Это своего рода проблема собственности: что вообще мы, нынешние, можем делать с этими текстами, какое право мы на них имеем и в каких отношениях с ними находимся. То, что произошло с нашей словесностью за последние 70-80 лет, слишком далеко от ситуации невинной непрерывности, в которой формалистский конь скакал от литературного дяди к племяннику и обратно. Тексты, написанные сегодня, не могут быть выводом из Введенского, естественным продолжением его стихов: те становятся нашими, если можно так выразиться, не по праву рождения. Русская речь как чужая квартира, куда заселяют новых людей (как в тридцатые и сороковые — в дома арестованных). В ней можно жить, зная, что в лучших своих проявлениях являешься паллиативом, замещаешь чье-то место. Мы, в общем, и делаем буквально это — живем в мире, образовавшемся после того, как этих вот людей убили: живем буквально вместо них. То есть мы — уже тем, что живы — бенефициары случившейся катастрофы. Как в "Елке у Ивановых": "Так что же нам огорчаться и горевать о том, что кого-то убили. Мы никого их не знали, и они все равно все умерли". Чашки, в которых чай, красивые, но чужие, люди на фотографии давно знакомы, но как зовут их, мы не знаем. Так уж вышло: другого жизненного объема русской литературе не предложено — но важно понимать, с чем имеешь дело. Что берешь и чье берешь.

Но все-таки современная русская поэзия что-то берет из его опыта?
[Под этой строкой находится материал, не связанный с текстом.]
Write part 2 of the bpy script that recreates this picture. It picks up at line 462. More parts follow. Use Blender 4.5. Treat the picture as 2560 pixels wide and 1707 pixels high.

Здесь тот же вопрос: возможно ли рассматривать эти тексты как "тексты": совокупность приемов и открывшихся коридоров, емкость с новым опытом, которую можно поднять с земли и использовать. У меня нет на него ответа, нету безусловного или условного "право имею": такого рода правам взяться неоткуда. Все, что можно сделать,— не чувствовать себя долгожданным адресатом этого конверта, наследником, въезжающим в дедушкину квартиру, словно она для него предназначалась. Тексты Введенского, те из них, что выжили, это ведь не только победившее смерть слово, как сказала бы далекая от чинарей Ахматова,— но и в некотором роде процесс и результат этой смерти. Они (я имею в виду главные, последние) написаны на нейтральной территории — за жизнью, как бы на подоконнике, вынесенном в несуществование. Тут надо понимать, с чем мы имеем дело: что они написаны человеком, зависшим в состоянии продленной смерти — как души смотрят с высоты. В этом смысле Введенский, как Мандельштам в 30-е годы, стал объектом и жертвой советского эксперимента: его стихи — это еще и результат, они то, что с ним сделали. Ужаса в этом едва ли не больше, чем торжества.

Там ведь что делается? Там отменяется слово. С него снимается, как кожура, смысловой ореол; происходит что-то вроде умножения на ноль: любое слово может быть соединено с любым другим, потому что в сочетании все они дают одно и то же ("ВСЕ"). Предметы речи неплотно прилегают друг к другу, и в створах и щелях сквозит невыносимый, немыслимый свет. Собственно говоря, то, что делают эти стихи — свидетельствуют о новом положении вещей при этом новом свете, отменившем старые связи. Они находятся в точке, от которой до любого предмета равное расстояние. Все вещи значат одно: прощание, исчезновение, другое. Повторить это самостоятельно нельзя. То есть можно — но для этого нужно прожить тот же экзистенциальный опыт.

В этом смысле опыт интеллигенции 20-х-30-х годов совсем не похож на наш. Как это было с ними? Они родились в неподвижном мире, его хотелось раскачивать. Они застали последние минуты, когда все стояли на своих местах: буфеты, заборы, городовые. В новом мире ничего этого не было — а с ними самими, как выяснилось, можно было сделать все, что угодно. Законы физики, грамматики, логики перестали работать вместе со всеми остальными (и это стало предметом и поводом к речи) — но это еще удивляло и завораживало. Разница с нами состоит, кажется, в том, что нет перемены, к которой мы не были бы внутренне готовы (которой не ждали бы с привычным ужасом). Я читала недавно статью, где пересказывались сны наших ровесников — тех, кому сейчас по тридцать-сорок лет. "Вышло постановление — всех, кто потерял паспорта, будут расстреливать".